▶ [What is being asked] Determine the count of lines holding "picture" and give that count alone.

++++ Data entries ++++

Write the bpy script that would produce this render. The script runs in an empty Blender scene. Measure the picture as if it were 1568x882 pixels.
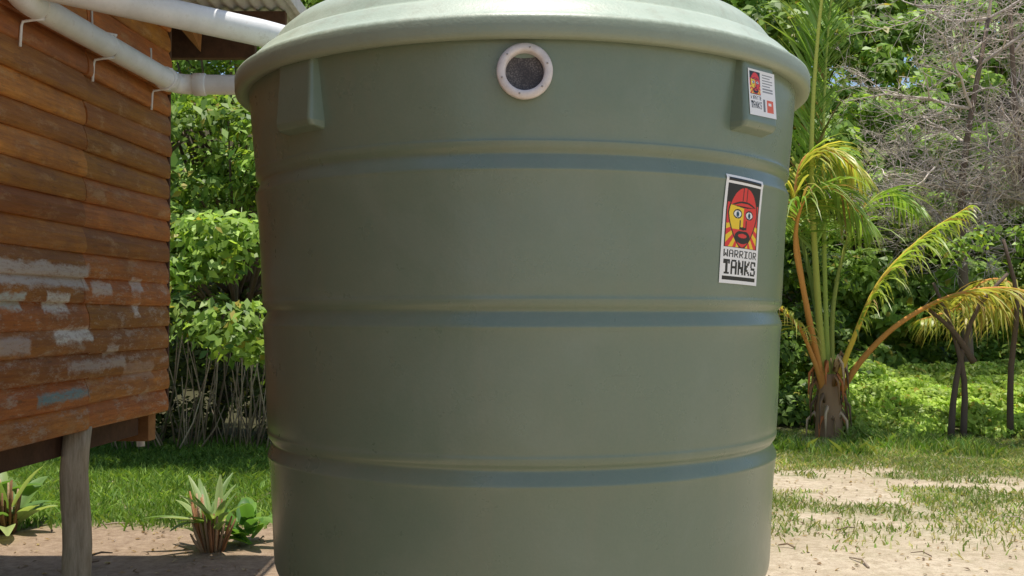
import bpy, math, random
import numpy as np
from mathutils import Vector, Matrix
random.seed(7); rng=np.random.default_rng(7)
scene=bpy.context.scene
col=scene.collection
R=math.radians

# ---------------------------------------------------------------- helpers
def new_obj(name, mesh, parent=None, mats=()):
    o=bpy.data.objects.new(name,mesh); col.objects.link(o)
    for m in mats: mesh.materials.append(m)
    if parent: o.parent=parent
    return o
def empty(name,loc=(0,0,0)):
    o=bpy.data.objects.new(name,None); col.objects.link(o); o.empty_display_size=.2
    return o
def pydata(name,v,f,parent=None,mats=(),smooth=False):
    me=bpy.data.meshes.new(name); me.from_pydata([tuple(p) for p in v],[],[tuple(q) for q in f]); me.update()
    if smooth: me.polygons.foreach_set('use_smooth',[True]*len(me.polygons))
    return new_obj(name,me,parent,mats)
def np_mesh(name,verts,faces,colors=None,parent=None,mats=(),smooth=False):
    me=bpy.data.meshes.new(name)
    n=len(verts); m,k=faces.shape
    me.vertices.add(n); me.vertices.foreach_set('co',verts.astype(np.float32).ravel())
    me.loops.add(m*k); me.loops.foreach_set('vertex_index',faces.astype(np.int32).ravel())
    me.polygons.add(m); me.polygons.foreach_set('loop_start',(np.arange(m)*k).astype(np.int32))
    try: me.polygons.foreach_set('loop_total',np.full(m,k,dtype=np.int32))
    except Exception: pass
    me.update(calc_edges=True); me.validate()
    if colors is not None:
        a=me.color_attributes.new('col','FLOAT_COLOR','POINT')
        c=np.ones((n,4),dtype=np.float32); c[:,:3]=colors
        a.data.foreach_set('color',c.ravel())
    if smooth: me.polygons.foreach_set('use_smooth',np.ones(m,dtype=bool))
    return new_obj(name,me,parent,mats)

class Tubes:
    def __init__(s): s.v=[];s.f=[];s.c=[]
    def add(s,pts,rads,seg=6,color=(1,1,1),cap=True):
        pts=[Vector(p) for p in pts]; n=len(pts)
        base=len(s.v)
        t0=(pts[1]-pts[0]).normalized()
        ref=Vector((0,0,1)) if abs(t0.z)<.9 else Vector((1,0,0))
        a=t0.cross(ref).normalized()
        for i,p in enumerate(pts):
            t=(pts[min(i+1,n-1)]-pts[max(i-1,0)]).normalized()
            a=(a-t*a.dot(t)).normalized(); b=t.cross(a)
            for k in range(seg):
                an=2*math.pi*k/seg
                s.v.append(p+(a*math.cos(an)+b*math.sin(an))*rads[i]); s.c.append(color)
        for i in range(n-1):
            for k in range(seg):
                k2=(k+1)%seg
                s.f.append((base+i*seg+k,base+i*seg+k2,base+(i+1)*seg+k2,base+(i+1)*seg+k))
        if cap:
            s.f.append(tuple(base+k for k in range(seg))[::-1]); s.f.append(tuple(base+(n-1)*seg+k for k in range(seg)))
    def build(s,name,parent=None,mats=(),smooth=True):
        o=pydata(name,s.v,s.f,parent,mats,smooth)
        a=o.data.color_attributes.new('col','FLOAT_COLOR','POINT')
        c=np.ones((len(s.v),4),dtype=np.float32); c[:,:3]=np.array(s.c)
        a.data.foreach_set('color',c.ravel()); return o
def catmull(P,n):
    P=[Vector(p) for p in P]; P=[P[0]*2-P[1]]+P+[P[-1]*2-P[-2]]
    out=[]; segs=len(P)-3
    for i in range(n):
        t=i/(n-1)*segs; k=min(int(t),segs-1); u=t-k
        a,b,c,d=P[k:k+4]
        out.append(.5*((2*b)+(c-a)*u+(2*a-5*b+4*c-d)*u*u+(-a+3*b-3*c+d)*u**3))
    return out
def vnoise(x,y,seed=0):
    xi=np.floor(x).astype(int); yi=np.floor(y).astype(int); xf=x-xi; yf=y-yi
    def h(a,b):
        s=np.sin(a*127.1+b*311.7+seed*74.7)*43758.5453
        return s-np.floor(s)
    u=xf*xf*(3-2*xf); w=yf*yf*(3-2*yf)
    return (h(xi,yi)*(1-u)+h(xi+1,yi)*u)*(1-w)+(h(xi,yi+1)*(1-u)+h(xi+1,yi+1)*u)*w
def fbm(x,y,s=0): return .5*vnoise(x,y,s)+.3*vnoise(x*2.1,y*2.1,s+1)+.2*vnoise(x*4.3,y*4.3,s+2)
def sstep(a,b,x):
    t=np.clip((x-a)/(b-a),0,1); return t*t*(3-2*t)

# ---------------------------------------------------------------- materials
class N:
    def __init__(s,name):
        s.m=bpy.data.materials.new(name); s.m.use_nodes=True; s.t=s.m.node_tree
        s.t.nodes.clear(); s.out=s.n('ShaderNodeOutputMaterial')
    def n(s,typ): return s.t.nodes.new(typ)
    def l(s,a,b): s.t.links.new(a,b)
    def obj(s): return s.n('ShaderNodeTexCoord').outputs['Object']
    def noise(s,scale,detail=4,vec=None,rough=.55,dist=0,mapscale=None):
        x=s.n('ShaderNodeTexNoise'); x.inputs['Scale'].default_value=scale; x.inputs['Detail'].default_value=detail
        x.inputs['Roughness'].default_value=rough; x.inputs['Distortion'].default_value=dist
        v=vec or s.obj()
        if mapscale:
            mp=s.n('ShaderNodeMapping'); mp.inputs['Scale'].default_value=mapscale; s.l(v,mp.inputs['Vector']); v=mp.outputs['Vector']
        s.l(v,x.inputs['Vector']); return x.outputs['Fac']
    def ramp(s,fac,stops):
        x=s.n('ShaderNodeValToRGB'); e=x.color_ramp.elements
        while len(e)<len(stops): e.new(.5)
        for i,(p,c) in enumerate(stops):
            e[i].position=p; e[i].color=(c[0],c[1],c[2],1) if hasattr(c,'__len__') else (c,c,c,1)
        s.l(fac,x.inputs['Fac']); return x.outputs['Color']
    def mix(s,fac,a,b,mode='MIX'):
        x=s.n('ShaderNodeMix'); x.data_type='RGBA'; x.blend_type=mode
        for sock,val in ((x.inputs[0],fac),(x.inputs[6],a),(x.inputs[7],b)):
            if hasattr(val,'links'): s.l(val,sock)
            elif isinstance(val,(int,float)): sock.default_value=val if sock==x.inputs[0] else (val,val,val,1)
            else: sock.default_value=(*val,1)
        return x.outputs[2]
    def math(s,op,a,b=None,c=None,clamp=False):
        x=s.n('ShaderNodeMath'); x.operation=op; x.use_clamp=clamp
        for i,v in enumerate((a,b,c)):
            if v is None: continue
            if hasattr(v,'links'): s.l(v,x.inputs[i])
            else: x.inputs[i].default_value=v
        return x.outputs[0]
    def attr(s,name='col'):
        x=s.n('ShaderNodeAttribute'); x.attribute_name=name; return x.outputs['Color']
    def bsdf(s,color,rough=.6,spec=.5,bump=None,bstr=.3,bdist=.01,metal=0):
        p=s.n('ShaderNodeBsdfPrincipled')
        for k,v in (('Base Color',color),('Roughness',rough),('Specular IOR Level',spec),('Metallic',metal)):
            if hasattr(v,'links'): s.l(v,p.inputs[k])
            elif k=='Base Color': p.inputs[k].default_value=(*v,1)
            else: p.inputs[k].default_value=v
        if bump is not None:
            b=s.n('ShaderNodeBump'); b.inputs['Strength'].default_value=bstr; b.inputs['Distance'].default_value=bdist
            s.l(bump,b.inputs['Height']); s.l(b.outputs['Normal'],p.inputs['Normal'])
        s.l(p.outputs[0],s.out.inputs[0]); return p

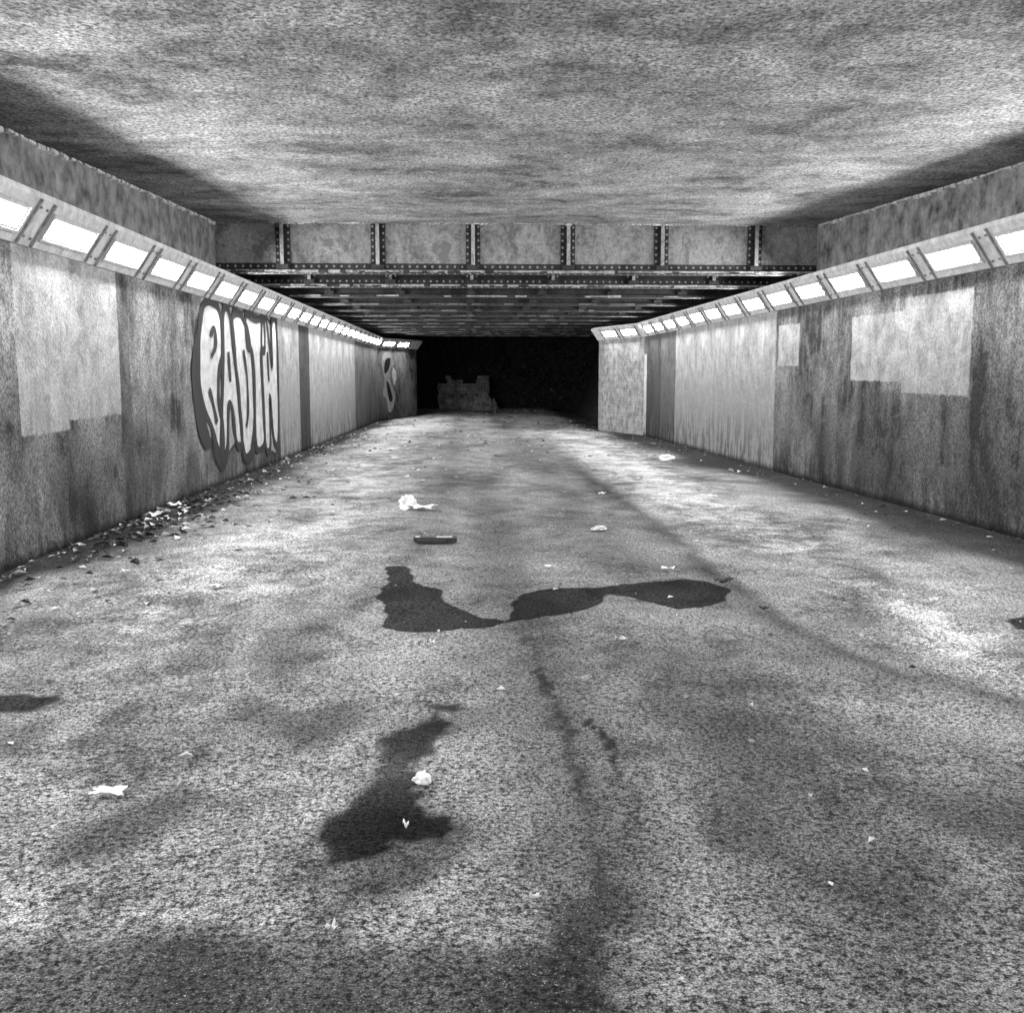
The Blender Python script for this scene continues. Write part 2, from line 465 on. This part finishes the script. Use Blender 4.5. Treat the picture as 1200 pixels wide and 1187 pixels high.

++++

▶ [Response] 2